Alice Yura, idealizadora do Iperformático, explica que o festival partiu de uma proposta de reflexão sobre a questão política atual, repleta de embates e conservadorismo, o que ganha proporções muito maiores por conta da diversidade humana.
“Eu fechei num tema que é uma pergunta 'E se não houver luz no fim do túnel?'. Essa pergunta parte de um o pensamento de reflexões a cerca do que aconteceu no nosso cenário político de que toda a propaganda e discurso que promete e se coloca como uma solução para a crise política. Mas às vezes a luz que nos oferecem talvez não seja, de fato, a luz que a gente precisa.
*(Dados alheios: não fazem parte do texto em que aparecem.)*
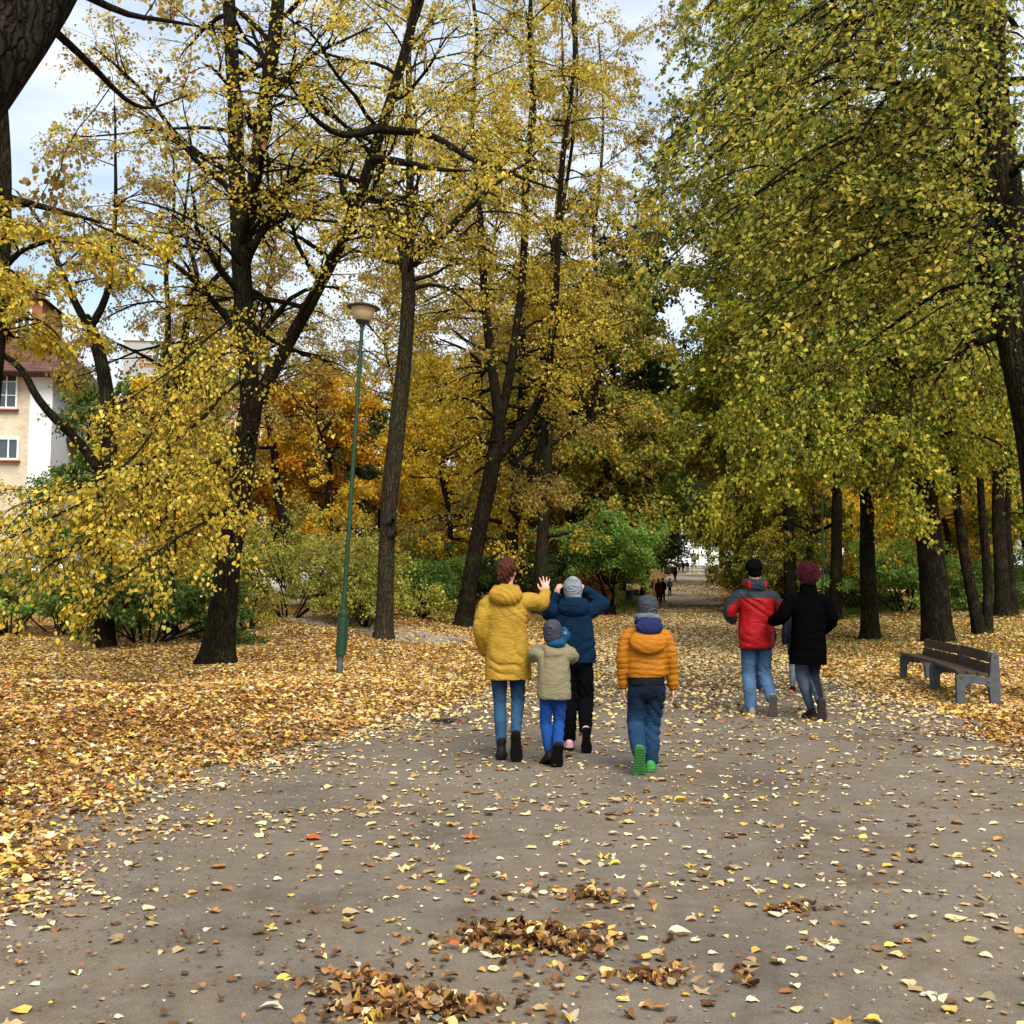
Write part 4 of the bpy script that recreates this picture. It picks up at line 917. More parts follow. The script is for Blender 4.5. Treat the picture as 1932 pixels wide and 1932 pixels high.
def person(base, S, label, detail=1, rz=0, group=None):
    """S: joints in metres; x right, y forward (away), z up"""
    e = empty('person', base, label, 'person', group, rz); vb = .0055 if detail else .02; vc = .011 if detail else .02; k = S['k']  # k = body scale (1 = adult)
    J = S; R = yawR(J.get('yaw', 0), J.get('pitch', 0), J.get('roll', 0)); sh = J['sh']; el = J['el']; wr = J['wr']; hip = J['hip']; kn = J['kn']; an = J['an']
    hc = Vector(J['head']); hh = J['hh']
    body = head_parts(hc, hh, R)
    nk = lerp(sh[0], sh[1], .5); nk = Vector((nk.x, nk.y - .01 * k, nk.z)); 
    body.append(cap_tube([hc + R @ Vector((0, -.05, -.25)) * hh, nk + Vector((0, 0, .02 * k)), nk - Vector((0, 0, .06 * k))], [.058 * k, .06 * k, .075 * k]))
    hm = lerp(hip[0], hip[1], .5); shw = abs(sh[1][0] - sh[0][0]) / 2
    body.append(ztube([(hm.x, hm.y, hm.z - .06 * k, .12 * k, .085 * k), (hm.x, hm.y, hm.z + .05 * k, .13 * k, .085 * k), (lerp(hm, nk, .5).x, lerp(hm, nk, .5).y, lerp(hm, nk, .5).z, .11 * k, .075 * k), (nk.x, nk.y, nk.z - .14 * k, .12 * k, .075 * k), (nk.x, nk.y, nk.z - .03 * k, .06 * k, .05 * k)]))
    for i in (0, 1):
        body.append(cap_tube(*chaikin([nk - Vector((0, 0, .08 * k)), lerp(nk, sh[i], .9) - Vector((0, 0, .05 * k)), lerp(sh[i], el[i], .5), el[i], wr[i]], [.04 * k, .038 * k, .036 * k, .03 * k, .022 * k])))
        body.append(cap_tube([hip[i], kn[i], an[i]], [.065 * k, .045 * k, .032 * k]))
        hd = J['hand'][i]; body += hand(wr[i], hd[0], hd[1], hd[2], hd[3] if len(hd) > 3 else k, hd[4] if len(hd) > 4 else .5, hd[5] if len(hd) > 5 else .12)
    blend('body', body, vb, M['skin'], e, 2 if detail else 1)
    # trousers
    tr = J['trouser']; rr = tr.get('r', [.092, .066, .052]); P_ = [ell((hm.x, hm.y - .01, hm.z + .0), (tr.get('hipw', .165) * k, .118 * k, .13 * k))]
    for i in (0, 1):
        kk = Vector(kn[i]); aa = lerp(kn[i], an[i], tr.get('len', .94)); up = lerp(hip[i], kn[i], .5); lo = lerp(kn[i], aa, .45) + Vector((0, -.015 * k, 0))
        P_.append(cap_tube([hip[i], up, kk, lo, aa], [rr[0] * k, (rr[0] * .55 + rr[1] * .45) * k, rr[1] * k, (rr[1] * .6 + rr[2] * .45) * k, rr[2] * k], None, 14))
    blend('trousers', P_, vc * .85, tr['mat'], e, 3, wrinkle(tr.get('amp', .006) * 1.4, 9, 13, .8, 3) if detail else None, tr.get('colf'))
    # jacket
    ja = J['jacket']; vv = vc * .8
    P_ = [ztube(ja['secs'], 28)]; sr = ja['sr']
    for i in (0, 1):
        ww = lerp(el[i], wr[i], ja.get('slen', .95)); s0 = Vector(sh[i])
        P_.append(cap_tube(*chaikin([lerp(nk, s0, .3) - Vector((0, 0, .075 * k)), lerp(nk, s0, .93) - Vector((0, 0, .035 * k)), lerp(s0, el[i], .5), el[i], lerp(el[i], ww, .5), ww], [sr[0] * .8, sr[0], (sr[0] + sr[1]) / 2 * 1.02, sr[1], (sr[1] + sr[2]) / 2, sr[2]]), None, 14))
    for q in ja.get('extra', []): P_.append(q)
    jk = blend(ja.get('name', 'jacket'), P_, vv, ja['mat'], e, 4, ja.get('disp') if detail else None, ja.get('colf'))
    if 'hood' in ja:
        hd = ja['hood']; blend('hood', hd['parts'], .009, hd.get('mat', ja['mat']), jk, 3, hd.get('disp', wrinkle(.007, 16, 22, .5, 9)), hd.get('colf'))
    for nm, parts, mat, dsp in J.get('more', []): blend(nm, parts, .008 if detail else .02, mat, e, 3, dsp)
    for i in (0, 1):
        f, u = J['foot'][i]; so = J['shoe']; shoe(e, an[i], f, u, so.get('k', k), so['mat'][i] if isinstance(so['mat'], (list, tuple)) else so['mat'], so['sole'], so.get('boot', 0), so.get('w', 1.15))
    return e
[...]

Então é uma proposta da gente pensar e olhar para nós mesmos e para o outros e tentar reconhecer nesse outro uma ação política”, pondera.
A ideia é atrair o olhar curioso, para depois fazer pensar. “Todos os trabalhos de performances e nas exposições que levam o tema, ou seja, toda a programação vem pra gente ter a possibilidade de pensar sobre as questões da pessoa trans, acessibilidade, do corpo deficiente, do feminicídio. Tudo isso tentando construir formas de pensar política através do afeto, relações de justiça, de respeito”, disse.
As oficinas também se relacionam com o tema do festival. Nesta segunda-feira (7), haverá exposição de fotos da primeira edição, performances, debates e oficinas. O IPêrformático nasceu em 2014 e foi o primeiro evento de arte contemporânea em Campo Grande exclusivo de performance.